March boldly, my fellow warriors for freedom. Let your voices fill every street and square: “We will not have a king!”

–RJ

Defending Democracy: What We Must Do

A year ago this month, Russian opposition leader Alexei Navalny died in a labor camp under circumstances that strongly suggest Kremlin involvement. His courageous fight against Russian despotism should have inspired a global recommitment to democracy. Instead, we see authoritarianism advancing—both abroad and at home.

Donald Trump, long an admirer of Vladimir Putin, has once again echoed Kremlin propaganda, calling Ukrainian President Volodymyr Zelensky a “dictator” and blaming him for the war—simply because Zelensky rejected his negotiating Ukraine’s surrender on Putin’s terms.

Unsurprisingly, Russian state media has embraced Trump as a political rock star, amplifying his rhetoric to weaken Western resolve.

Meanwhile, here in the United States, our own democratic values are under siege, the rule of law undermined, institutions eroded, and authoritarianism on the rise.

The threats we face today, both at home and abroad, make the world more dangerous for all who believe in freedom.

But we will not stand idly by. We must resist—through the courts, in Congress, and in the streets through peaceful protest.

The fight for America’s soul is far from over. If we stay united, we will prevail. In two years, we have the opportunity to reclaim Congress, hold those who threaten democracy accountable, and ensure that America remains a beacon of freedom—not an ally to autocrats.

—R Joly

Early Voters Signal a New Day for America

According to the most recent polls, Harris and Trump are in a dead heat, the outcome uncertain. Sounds awful?
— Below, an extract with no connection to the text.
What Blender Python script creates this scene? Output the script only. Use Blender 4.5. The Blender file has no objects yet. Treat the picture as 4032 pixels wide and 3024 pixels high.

Relax!

The polls are wrong.

Trump blew the Latino vote with the Madison Square Garden hate fest. Early voting returns show women voting in record numbers for Kamala. Same with seniors, concerned about healthcare under Trump.

Wednesday morning, a new day for America, a glass ceiling shattered, democracy prevails, and a watching world rejoices.

—rjoly

Democracy’s Failure

While democracy has been widely touted as the best form of government, it’s had many detractors in Britain and America, who fearing a working class majority of the uninformed, intellectually unprepared, politically manipulated by partisan interests, proposed education in the liberal arts as a safeguard for assuring an informed, discriminating electorate.

One thinks of Matthew Arnold’s classic Culture and Anarchy and John Henry Newman’s The Idea of a University as examples. The truth is it hasn’t worked to salvage democracy. As Costica Bradatan comments in his insightful book, In Praise of Failure, “Populism and authoritarianism are flourishing today in places with remarkably high educational levels. For all the self-flattering talk about civic-mindedness and political engagement, the citizenry in the West is in no better shape than it was one hundred years ago. And we seem resigned to the situation.”

Derek Bok, former president of Harvard, comments in his Universities in the Marketplace that the arts and sciences faculties “display scant interest in preparing undergraduates to be democratic citizens, a task once regarded as the principal purpose of a liberal education.”

Viewing our current political milieu, I see only the debris of a once heralded idea to make government truly feasible in the best interests of our nation. Alas, not since the Civil War, has America been so fractured in its allegiances.

Alexander Hamilton, suspicious of public sovereignty, supported the idea of the Electoral College. That certainly hasn’t worked.

Back in England, John Stuart Mill proposed a plutocracy of the educated allowed multiple votes. Fortunately, it wasn’t well-received.

As for the prototype Athenian democracy, women couldn’t vote, nor foreigners and slaves.

I confess I don’t know the answer, except to offer that democracy, for all its liabilities, surpasses those protocols previously attempted.